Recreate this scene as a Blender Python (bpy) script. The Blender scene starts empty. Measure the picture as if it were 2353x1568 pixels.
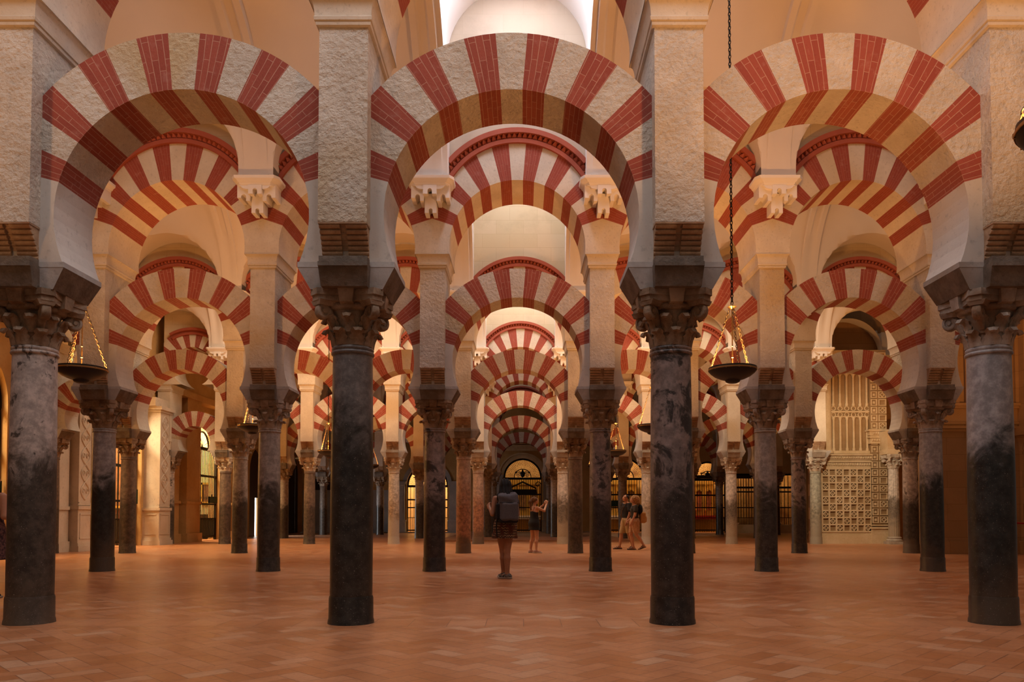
import bpy, math, random
import numpy as np
from mathutils import Vector, Matrix
random.seed(7)
PI = math.pi
SC = bpy.context.scene
COL = SC.collection
# ------------------------------------------------------------------ mesh helper
class MB:
    def __init__(s):
        s.v = []; s.f = []; s.m = []; s.uv = []
    def face(s, pts, mat=0, uv=None):
        n = len(s.v); s.v += [tuple(p) for p in pts]
        s.f.append(tuple(range(n, n + len(pts)))); s.m.append(mat); s.uv.append(uv)
    def add(s, verts, faces, mat=0):
        n = len(s.v); s.v += [tuple(p) for p in verts]
        for q in faces:
            s.f.append(tuple(i + n for i in q)); s.m.append(mat); s.uv.append(None)
    def box(s, x0, x1, y0, y1, z0, z1, mat=0):
        s.frus((x0, x1, y0, y1), (x0, x1, y0, y1), z0, z1, mat)
    def frus(s, b, t, z0, z1, mat=0):
        v = [(b[0], b[2], z0), (b[1], b[2], z0), (b[1], b[3], z0), (b[0], b[3], z0),
             (t[0], t[2], z1), (t[1], t[2], z1), (t[1], t[3], z1), (t[0], t[3], z1)]
        s.add(v, [(0, 3, 2, 1), (4, 5, 6, 7), (0, 1, 5, 4), (1, 2, 6, 5), (2, 3, 7, 6), (3, 0, 4, 7)], mat)
    def sweeprect(s, prof, mat=0):
        # prof: list of (z, halfx, halfy, cy): stacked rectangles
        r = []
        for z, hx, hy, cy in prof:
            r += [(-hx, cy - hy, z), (hx, cy - hy, z), (hx, cy + hy, z), (-hx, cy + hy, z)]
        F = []
        for k in range(len(prof) - 1):
            a = 4 * k
            for i in range(4):
                j = (i + 1) % 4
                F.append((a + i, a + j, a + 4 + j, a + 4 + i))
        F.append((3, 2, 1, 0)); a = 4 * (len(prof) - 1); F.append((a, a + 1, a + 2, a + 3))
        s.add(r, F, mat)
    def lathe(s, prof, n=32, mat=0, c=(0, 0, 0), fr=None, cap=True):
        r = []
        for k, (rad, z) in enumerate(prof):
            for i in range(n):
                a = 2 * PI * i / n
                q = rad if fr is None else fr(rad, z, a)
                r.append((c[0] + q * math.cos(a), c[1] + q * math.sin(a), c[2] + z))
        F = []
        for k in range(len(prof) - 1):
            for i in range(n):
                j = (i + 1) % n
                F.append((k * n + i, k * n + j, (k + 1) * n + j, (k + 1) * n + i))
        if cap:
            F.append(tuple(range(n - 1, -1, -1)))
            a = (len(prof) - 1) * n; F.append(tuple(range(a, a + n)))
        s.add(r, F, mat)
    def tube(s, path, rad, n=6, mat=0, closed=False):
        path = [Vector(p) for p in path]; m = len(path)
        rads = rad if isinstance(rad, (list, tuple)) else [rad] * m
        r = []; prev = None
        for k in range(m):
            if closed: t = path[(k + 1) % m] - path[k - 1]
            else: t = path[min(k + 1, m - 1)] - path[max(k - 1, 0)]
            t.normalize()
            if prev is None:
                u = t.orthogonal().normalized()
            else:
                u = (prev - t * prev.dot(t))
                u = u.normalized() if u.length > 1e-6 else t.orthogonal().normalized()
            prev = u; w = t.cross(u)
            for i in range(n):
                a = 2 * PI * i / n
                r.append(path[k] + (u * math.cos(a) + w * math.sin(a)) * rads[k])
        F = []
        for k in range(m if closed else m - 1):
            k2 = (k + 1) % m
            for i in range(n):
                j = (i + 1) % n
                F.append((k * n + i, k * n + j, k2 * n + j, k2 * n + i))
        if not closed:
            F.append(tuple(range(n - 1, -1, -1))); a = (m - 1) * n; F.append(tuple(range(a, a + n)))
        s.add(r, F, mat)
    def extr(s, poly, y0, y1, mat=0, axis='y'):
        n = len(poly)
        if axis == 'y': A = [(p[0], y0, p[1]) for p in poly] + [(p[0], y1, p[1]) for p in poly]
        elif axis == 'x': A = [(y0, p[0], p[1]) for p in poly] + [(y1, p[0], p[1]) for p in poly]
        else: A = [(p[0], p[1], y0) for p in poly] + [(p[0], p[1], y1) for p in poly]
        F = [tuple(range(n)), tuple(range(2 * n - 1, n - 1, -1))]
        for i in range(n):
            j = (i + 1) % n
            F.append((i, i + n, j + n, j))
        s.add(A, F, mat)
    def ring(s, cx, cz, r0, r1, a0, a1, y0, y1, n=24, mat=0):
        # flat arc band in the xz plane extruded along y; angles from vertical
        p = [(cx + r1 * math.sin(a0 + (a1 - a0) * i / n), cz + r1 * math.cos(a0 + (a1 - a0) * i / n)) for i in range(n + 1)]
        q = [(cx + r0 * math.sin(a0 + (a1 - a0) * i / n), cz + r0 * math.cos(a0 + (a1 - a0) * i / n)) for i in range(n + 1)]
        for i in range(n):
            s.extr([p[i], p[i + 1], q[i + 1], q[i]], y0, y1, mat)
    def mesh(s, name, mats, smooth=None, rot=None):
        me = bpy.data.meshes.new(name)
        me.from_pydata([tuple(p) for p in s.v], [], s.f)
        for a in mats: me.materials.append(a)
        me.polygons.foreach_set('material_index', s.m)
        if any(u is not None for u in s.uv):
            l = me.uv_layers.new(name='UVMap'); k = 0
            for q, u in zip(s.f, s.uv):
                for i in range(len(q)):
                    l.data[k].uv = u[i] if u else (0, 0); k += 1
        if smooth is not None:
            me.polygons.foreach_set('use_smooth', [True] * len(s.f))
            me.update()
            me.set_sharp_from_angle(angle=math.radians(smooth))
        me.update()
        if rot is not None: me.transform(rot)
        return me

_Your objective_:
Write out the full listing verbatim, excluding its pictures.

_Result of the task_:
Recreate this scene as a Blender Python (bpy) script. The Blender scene starts empty. Measure the picture as if it were 2353x1568 pixels.
import bpy, math, random
import numpy as np
from mathutils import Vector, Matrix
random.seed(7)
PI = math.pi
SC = bpy.context.scene
COL = SC.collection
# ------------------------------------------------------------------ mesh helper
class MB:
    def __init__(s):
        s.v = []; s.f = []; s.m = []; s.uv = []
    def face(s, pts, mat=0, uv=None):
        n = len(s.v); s.v += [tuple(p) for p in pts]
        s.f.append(tuple(range(n, n + len(pts)))); s.m.append(mat); s.uv.append(uv)
    def add(s, verts, faces, mat=0):
        n = len(s.v); s.v += [tuple(p) for p in verts]
        for q in faces:
            s.f.append(tuple(i + n for i in q)); s.m.append(mat); s.uv.append(None)
    def box(s, x0, x1, y0, y1, z0, z1, mat=0):
        s.frus((x0, x1, y0, y1), (x0, x1, y0, y1), z0, z1, mat)
    def frus(s, b, t, z0, z1, mat=0):
        v = [(b[0], b[2], z0), (b[1], b[2], z0), (b[1], b[3], z0), (b[0], b[3], z0),
             (t[0], t[2], z1), (t[1], t[2], z1), (t[1], t[3], z1), (t[0], t[3], z1)]
        s.add(v, [(0, 3, 2, 1), (4, 5, 6, 7), (0, 1, 5, 4), (1, 2, 6, 5), (2, 3, 7, 6), (3, 0, 4, 7)], mat)
    def sweeprect(s, prof, mat=0):
        # prof: list of (z, halfx, halfy, cy): stacked rectangles
        r = []
        for z, hx, hy, cy in prof:
            r += [(-hx, cy - hy, z), (hx, cy - hy, z), (hx, cy + hy, z), (-hx, cy + hy, z)]
        F = []
        for k in range(len(prof) - 1):
            a = 4 * k
            for i in range(4):
                j = (i + 1) % 4
                F.append((a + i, a + j, a + 4 + j, a + 4 + i))
        F.append((3, 2, 1, 0)); a = 4 * (len(prof) - 1); F.append((a, a + 1, a + 2, a + 3))
        s.add(r, F, mat)
    def lathe(s, prof, n=32, mat=0, c=(0, 0, 0), fr=None, cap=True):
        r = []
        for k, (rad, z) in enumerate(prof):
            for i in range(n):
                a = 2 * PI * i / n
                q = rad if fr is None else fr(rad, z, a)
                r.append((c[0] + q * math.cos(a), c[1] + q * math.sin(a), c[2] + z))
        F = []
        for k in range(len(prof) - 1):
            for i in range(n):
                j = (i + 1) % n
                F.append((k * n + i, k * n + j, (k + 1) * n + j, (k + 1) * n + i))
        if cap:
            F.append(tuple(range(n - 1, -1, -1)))
            a = (len(prof) - 1) * n; F.append(tuple(range(a, a + n)))
        s.add(r, F, mat)
    def tube(s, path, rad, n=6, mat=0, closed=False):
        path = [Vector(p) for p in path]; m = len(path)
        rads = rad if isinstance(rad, (list, tuple)) else [rad] * m
        r = []; prev = None
        for k in range(m):
            if closed: t = path[(k + 1) % m] - path[k - 1]
            else: t = path[min(k + 1, m - 1)] - path[max(k - 1, 0)]
            t.normalize()
            if prev is None:
                u = t.orthogonal().normalized()
            else:
                u = (prev - t * prev.dot(t))
                u = u.normalized() if u.length > 1e-6 else t.orthogonal().normalized()
            prev = u; w = t.cross(u)
            for i in range(n):
                a = 2 * PI * i / n
                r.append(path[k] + (u * math.cos(a) + w * math.sin(a)) * rads[k])
        F = []
        for k in range(m if closed else m - 1):
            k2 = (k + 1) % m
            for i in range(n):
                j = (i + 1) % n
                F.append((k * n + i, k * n + j, k2 * n + j, k2 * n + i))
        if not closed:
            F.append(tuple(range(n - 1, -1, -1))); a = (m - 1) * n; F.append(tuple(range(a, a + n)))
        s.add(r, F, mat)
    def extr(s, poly, y0, y1, mat=0, axis='y'):
        n = len(poly)
        if axis == 'y': A = [(p[0], y0, p[1]) for p in poly] + [(p[0], y1, p[1]) for p in poly]
        elif axis == 'x': A = [(y0, p[0], p[1]) for p in poly] + [(y1, p[0], p[1]) for p in poly]
        else: A = [(p[0], p[1], y0) for p in poly] + [(p[0], p[1], y1) for p in poly]
        F = [tuple(range(n)), tuple(range(2 * n - 1, n - 1, -1))]
        for i in range(n):
            j = (i + 1) % n
            F.append((i, i + n, j + n, j))
        s.add(A, F, mat)
    def ring(s, cx, cz, r0, r1, a0, a1, y0, y1, n=24, mat=0):
        # flat arc band in the xz plane extruded along y; angles from vertical
        p = [(cx + r1 * math.sin(a0 + (a1 - a0) * i / n), cz + r1 * math.cos(a0 + (a1 - a0) * i / n)) for i in range(n + 1)]
        q = [(cx + r0 * math.sin(a0 + (a1 - a0) * i / n), cz + r0 * math.cos(a0 + (a1 - a0) * i / n)) for i in range(n + 1)]
        for i in range(n):
            s.extr([p[i], p[i + 1], q[i + 1], q[i]], y0, y1, mat)
    def mesh(s, name, mats, smooth=None, rot=None):
        me = bpy.data.meshes.new(name)
        me.from_pydata([tuple(p) for p in s.v], [], s.f)
        for a in mats: me.materials.append(a)
        me.polygons.foreach_set('material_index', s.m)
        if any(u is not None for u in s.uv):
            l = me.uv_layers.new(name='UVMap'); k = 0
            for q, u in zip(s.f, s.uv):
                for i in range(len(q)):
                    l.data[k].uv = u[i] if u else (0, 0); k += 1
        if smooth is not None:
            me.polygons.foreach_set('use_smooth', [True] * len(s.f))
            me.update()
            me.set_sharp_from_angle(angle=math.radians(smooth))
        me.update()
        if rot is not None: me.transform(rot)
        return me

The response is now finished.